Entries with scene source code:
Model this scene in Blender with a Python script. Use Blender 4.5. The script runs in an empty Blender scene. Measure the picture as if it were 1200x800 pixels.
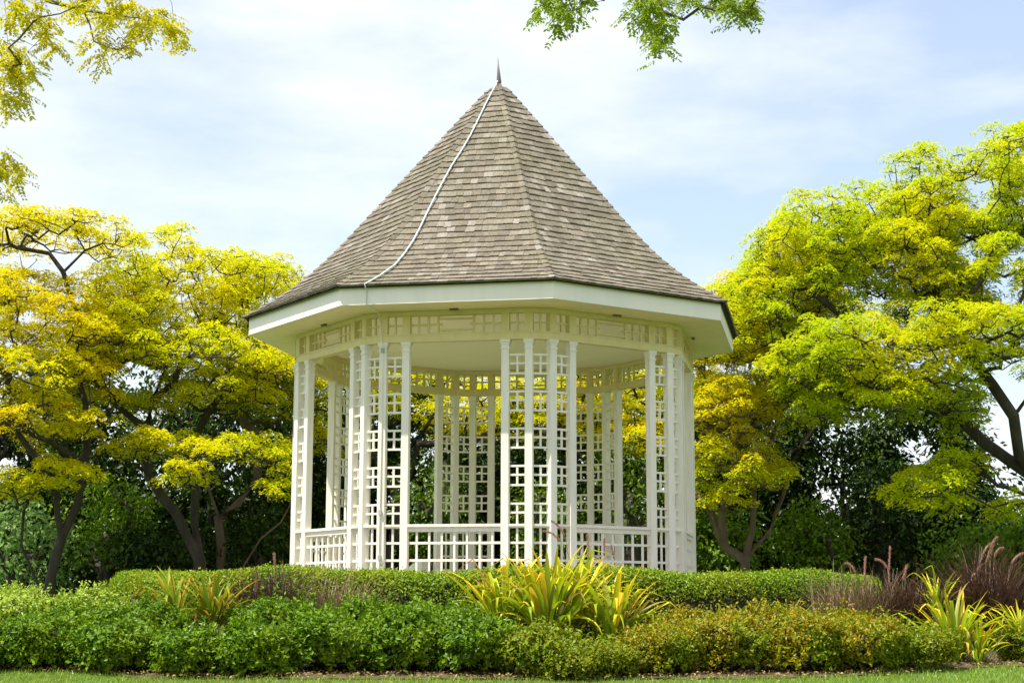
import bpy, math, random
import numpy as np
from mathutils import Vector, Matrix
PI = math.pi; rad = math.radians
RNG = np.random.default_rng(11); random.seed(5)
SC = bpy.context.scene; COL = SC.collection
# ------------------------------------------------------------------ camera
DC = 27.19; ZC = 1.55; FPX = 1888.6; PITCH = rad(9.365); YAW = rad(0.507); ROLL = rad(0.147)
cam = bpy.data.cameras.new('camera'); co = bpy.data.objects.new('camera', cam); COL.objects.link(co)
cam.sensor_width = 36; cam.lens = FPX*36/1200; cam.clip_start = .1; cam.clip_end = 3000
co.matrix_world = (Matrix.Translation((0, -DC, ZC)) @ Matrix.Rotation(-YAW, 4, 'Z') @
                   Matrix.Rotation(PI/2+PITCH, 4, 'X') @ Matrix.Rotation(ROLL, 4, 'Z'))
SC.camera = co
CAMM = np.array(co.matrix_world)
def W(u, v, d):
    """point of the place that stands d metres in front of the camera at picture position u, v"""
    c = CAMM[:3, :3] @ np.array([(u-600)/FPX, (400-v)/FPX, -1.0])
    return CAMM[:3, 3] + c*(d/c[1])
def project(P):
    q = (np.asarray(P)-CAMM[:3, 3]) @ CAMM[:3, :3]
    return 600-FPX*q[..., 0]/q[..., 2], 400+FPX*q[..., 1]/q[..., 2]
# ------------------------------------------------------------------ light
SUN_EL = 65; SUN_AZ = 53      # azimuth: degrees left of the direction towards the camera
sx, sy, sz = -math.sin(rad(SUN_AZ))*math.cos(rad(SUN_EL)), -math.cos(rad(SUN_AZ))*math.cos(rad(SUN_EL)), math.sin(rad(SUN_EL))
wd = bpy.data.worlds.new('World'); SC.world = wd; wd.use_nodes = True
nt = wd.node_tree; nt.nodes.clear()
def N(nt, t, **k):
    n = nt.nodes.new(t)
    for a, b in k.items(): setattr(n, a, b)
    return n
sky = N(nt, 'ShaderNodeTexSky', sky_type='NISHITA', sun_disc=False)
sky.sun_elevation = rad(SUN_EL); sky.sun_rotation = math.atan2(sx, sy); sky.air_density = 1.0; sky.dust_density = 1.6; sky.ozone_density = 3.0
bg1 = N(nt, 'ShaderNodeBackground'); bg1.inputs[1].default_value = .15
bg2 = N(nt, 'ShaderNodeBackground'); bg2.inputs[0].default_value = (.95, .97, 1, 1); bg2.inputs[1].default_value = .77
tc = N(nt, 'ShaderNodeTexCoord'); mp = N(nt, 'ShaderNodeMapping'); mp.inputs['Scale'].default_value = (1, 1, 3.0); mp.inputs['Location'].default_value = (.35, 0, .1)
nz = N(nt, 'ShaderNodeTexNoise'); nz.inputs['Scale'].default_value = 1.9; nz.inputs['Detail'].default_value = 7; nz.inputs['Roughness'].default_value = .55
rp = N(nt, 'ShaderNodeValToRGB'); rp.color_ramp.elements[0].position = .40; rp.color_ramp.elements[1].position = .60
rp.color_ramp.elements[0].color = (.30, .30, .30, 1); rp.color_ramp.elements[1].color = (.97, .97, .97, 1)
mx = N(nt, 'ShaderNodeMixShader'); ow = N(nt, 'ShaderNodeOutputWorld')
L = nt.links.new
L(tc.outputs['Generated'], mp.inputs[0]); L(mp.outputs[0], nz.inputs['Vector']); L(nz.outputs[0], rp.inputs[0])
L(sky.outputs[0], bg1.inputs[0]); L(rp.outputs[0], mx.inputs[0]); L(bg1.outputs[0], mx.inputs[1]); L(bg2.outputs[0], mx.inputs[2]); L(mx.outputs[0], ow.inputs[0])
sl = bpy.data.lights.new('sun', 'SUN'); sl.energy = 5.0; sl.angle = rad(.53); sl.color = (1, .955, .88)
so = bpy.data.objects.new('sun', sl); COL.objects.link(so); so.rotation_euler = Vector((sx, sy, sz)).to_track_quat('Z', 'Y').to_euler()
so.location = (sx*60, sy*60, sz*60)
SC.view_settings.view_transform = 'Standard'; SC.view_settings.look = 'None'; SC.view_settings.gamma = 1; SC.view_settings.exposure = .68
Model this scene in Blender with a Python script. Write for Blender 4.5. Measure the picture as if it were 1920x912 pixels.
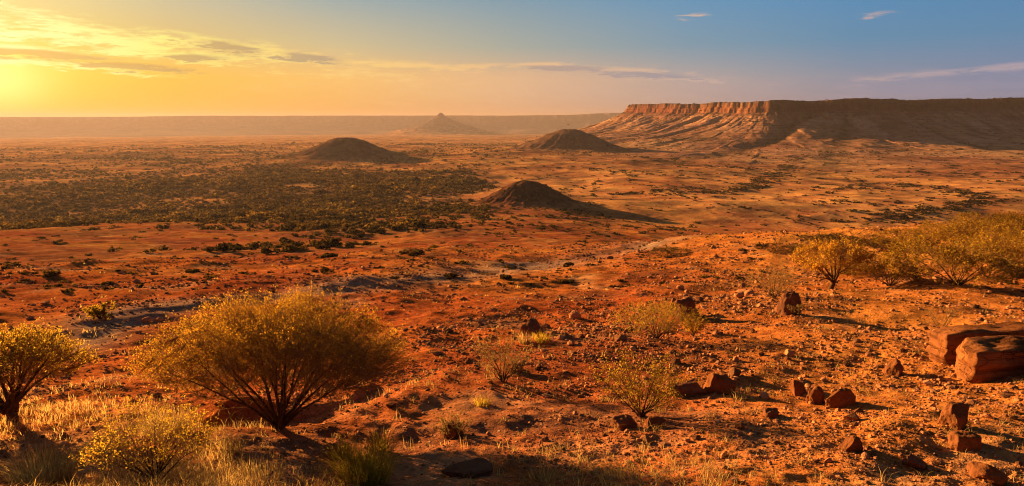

Task directions:
Repeat the material above verbatim, with no pictures in the output.

Task solution:
Model this scene in Blender with a Python script. Use Blender 4.5. The script runs in an empty Blender scene. Measure the picture as if it were 1200x800 pixels.
import bpy, math, random
import numpy as np
from mathutils import Vector, Matrix
PI = math.pi; rad = math.radians
RNG = np.random.default_rng(11); random.seed(5)
SC = bpy.context.scene; COL = SC.collection
# ------------------------------------------------------------------ camera
DC = 27.19; ZC = 1.55; FPX = 1888.6; PITCH = rad(9.365); YAW = rad(0.507); ROLL = rad(0.147)
cam = bpy.data.cameras.new('camera'); co = bpy.data.objects.new('camera', cam); COL.objects.link(co)
cam.sensor_width = 36; cam.lens = FPX*36/1200; cam.clip_start = .1; cam.clip_end = 3000
co.matrix_world = (Matrix.Translation((0, -DC, ZC)) @ Matrix.Rotation(-YAW, 4, 'Z') @
                   Matrix.Rotation(PI/2+PITCH, 4, 'X') @ Matrix.Rotation(ROLL, 4, 'Z'))
SC.camera = co
CAMM = np.array(co.matrix_world)
def W(u, v, d):
    """point of the place that stands d metres in front of the camera at picture position u, v"""
    c = CAMM[:3, :3] @ np.array([(u-600)/FPX, (400-v)/FPX, -1.0])
    return CAMM[:3, 3] + c*(d/c[1])
def project(P):
    q = (np.asarray(P)-CAMM[:3, 3]) @ CAMM[:3, :3]
    return 600-FPX*q[..., 0]/q[..., 2], 400+FPX*q[..., 1]/q[..., 2]
# ------------------------------------------------------------------ light
SUN_EL = 65; SUN_AZ = 53      # azimuth: degrees left of the direction towards the camera
sx, sy, sz = -math.sin(rad(SUN_AZ))*math.cos(rad(SUN_EL)), -math.cos(rad(SUN_AZ))*math.cos(rad(SUN_EL)), math.sin(rad(SUN_EL))
wd = bpy.data.worlds.new('World'); SC.world = wd; wd.use_nodes = True
nt = wd.node_tree; nt.nodes.clear()
def N(nt, t, **k):
    n = nt.nodes.new(t)
    for a, b in k.items(): setattr(n, a, b)
    return n
sky = N(nt, 'ShaderNodeTexSky', sky_type='NISHITA', sun_disc=False)
sky.sun_elevation = rad(SUN_EL); sky.sun_rotation = math.atan2(sx, sy); sky.air_density = 1.0; sky.dust_density = 1.6; sky.ozone_density = 3.0
bg1 = N(nt, 'ShaderNodeBackground'); bg1.inputs[1].default_value = .15
bg2 = N(nt, 'ShaderNodeBackground'); bg2.inputs[0].default_value = (.95, .97, 1, 1); bg2.inputs[1].default_value = .77
tc = N(nt, 'ShaderNodeTexCoord'); mp = N(nt, 'ShaderNodeMapping'); mp.inputs['Scale'].default_value = (1, 1, 3.0); mp.inputs['Location'].default_value = (.35, 0, .1)
nz = N(nt, 'ShaderNodeTexNoise'); nz.inputs['Scale'].default_value = 1.9; nz.inputs['Detail'].default_value = 7; nz.inputs['Roughness'].default_value = .55
rp = N(nt, 'ShaderNodeValToRGB'); rp.color_ramp.elements[0].position = .40; rp.color_ramp.elements[1].position = .60
rp.color_ramp.elements[0].color = (.30, .30, .30, 1); rp.color_ramp.elements[1].color = (.97, .97, .97, 1)
mx = N(nt, 'ShaderNodeMixShader'); ow = N(nt, 'ShaderNodeOutputWorld')
L = nt.links.new
L(tc.outputs['Generated'], mp.inputs[0]); L(mp.outputs[0], nz.inputs['Vector']); L(nz.outputs[0], rp.inputs[0])
L(sky.outputs[0], bg1.inputs[0]); L(rp.outputs[0], mx.inputs[0]); L(bg1.outputs[0], mx.inputs[1]); L(bg2.outputs[0], mx.inputs[2]); L(mx.outputs[0], ow.inputs[0])
sl = bpy.data.lights.new('sun', 'SUN'); sl.energy = 5.0; sl.angle = rad(.53); sl.color = (1, .955, .88)
so = bpy.data.objects.new('sun', sl); COL.objects.link(so); so.rotation_euler = Vector((sx, sy, sz)).to_track_quat('Z', 'Y').to_euler()
so.location = (sx*60, sy*60, sz*60)
SC.view_settings.view_transform = 'Standard'; SC.view_settings.look = 'None'; SC.view_settings.gamma = 1; SC.view_settings.exposure = .68
Model this scene in Blender with a Python script. Write for Blender 4.5. Measure the picture as if it were 1920x912 pixels.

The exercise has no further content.